We often say that small firms and sole practitioners have the advantage of being nimble. As the economy recovers, how can they leverage that quality?
Very small firms, firms of less than five people, are similar to solo practitioners in many ways. But once you get up to 15 or 20 people, you’re talking about a firm that needs a lot more structure and maybe isn’t quite as nimble. Still, for all small firms I think tremendous opportunity is coming because of technology. New technologies are allowing smaller firms to be more productive, to do joint ventures with people in other cities and other countries, to go after bigger, more interesting jobs.
One of the problems that small firms have had during the recession is that bigger firms have tended to “bottom feed,” if you’ll excuse the expression. They’ve pursued projects that they never would’ve looked at during a boom time; the kinds of projects in small communities that small local firms ordinarily acquire. I’ve heard of solo proprietors and very small firms coming together in collaboratives where they maintain their individual business identities but go after projects as a joint venture. If they have among them the skills that might be represented in a bigger firm, now they can compete for bigger projects. These teams can be dispersed nationally or globally thanks to the virtual collaboration tools now available. We have Skype, we have video conferencing, we can share documents and easily work across the distances.
Now that we’re beginning to recover, we’re in a position where we don’t have to increase our overhead in order to increase the number of people working for us or with us. It used to be that you’d have to find an office to accommodate a certain number of people and then all co-locate there for 8-10 hours a day. You don’t have to work that way anymore, and that’s a change, but I think small firms are adapting really quickly. My suspicion is that it’s going to be a little more challenging for larger firms to get used to having teleworking arrangements. The new start-up firms and small firms of all sorts are looking for these less traditional ways to practice, so they don’t have to ramp up their overhead and start the up/down cycle all over again.
Is this a good time for small firms and sole practitioners to branch out into new project types?
Moving into different project types or market arenas is always a difficult thing to do, and it probably didn’t make sense to do it during the recession, because you really want to try to leverage what you know best. But as things recover, it might be worthwhile to develop relationships and begin to learn about markets like housing for older adults or healthcare design, where we know there’s going to be more work in the future.
It’s not an easy thing to do.

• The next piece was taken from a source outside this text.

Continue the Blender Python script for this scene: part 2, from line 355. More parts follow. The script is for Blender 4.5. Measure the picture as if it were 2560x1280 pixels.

It’s not just by luck that some firms dominate certain markets. Somebody had to say, “We’re going there because it’s clear that’s where the future lies.” Small firms need to do a little bit of that kind of thinking as well. They need to be aware of the macro trends and position themselves strategically.
If you had to give just one piece of advice to a small firm and one to a sole practitioner, what should each be doing right now?
It’s more or less the same advice for both kinds of firms, but I’ll start with small firms. Engage in a strategic planning process. That sounds very “businessy,” so let me put it in a different way: Use your design skills to design a preferred future for your firm. Think about organizational design and the design criteria that are important to you–what are your goals both financially and operationally, how much you want work, how much you want to make.
If you don’t quite know how to approach it, there are people and books out there that can help you. But make a plan and work at executing it—and then have a plan B, because a strategic plan is always a work in progress. You never want to write a plan, stick it in a drawer somewhere, and never look at it again. It’s about the process of planning, not the plan. A lot of small-firm practitioners tend to be opportunistic, and I’m suggesting that you can be strategic as well as opportunistic, and that you are more likely to meet your goals with a strategic as well as opportunistic approach.
If you’re a solo practitioner, the gut check is, “Am I really happy? Am I really satisfied with what I’m doing?” If you’re not, then working alone really gives you the power to change things. Solo practitioners may find that they can identify some of their less satisfying tasks, whether it’s production drawings or bookkeeping, and contract those services out. There’s efficiency in working alone, but there are other options and arrangements that can work just as well. You can think about your work life as something you can design and have some control over.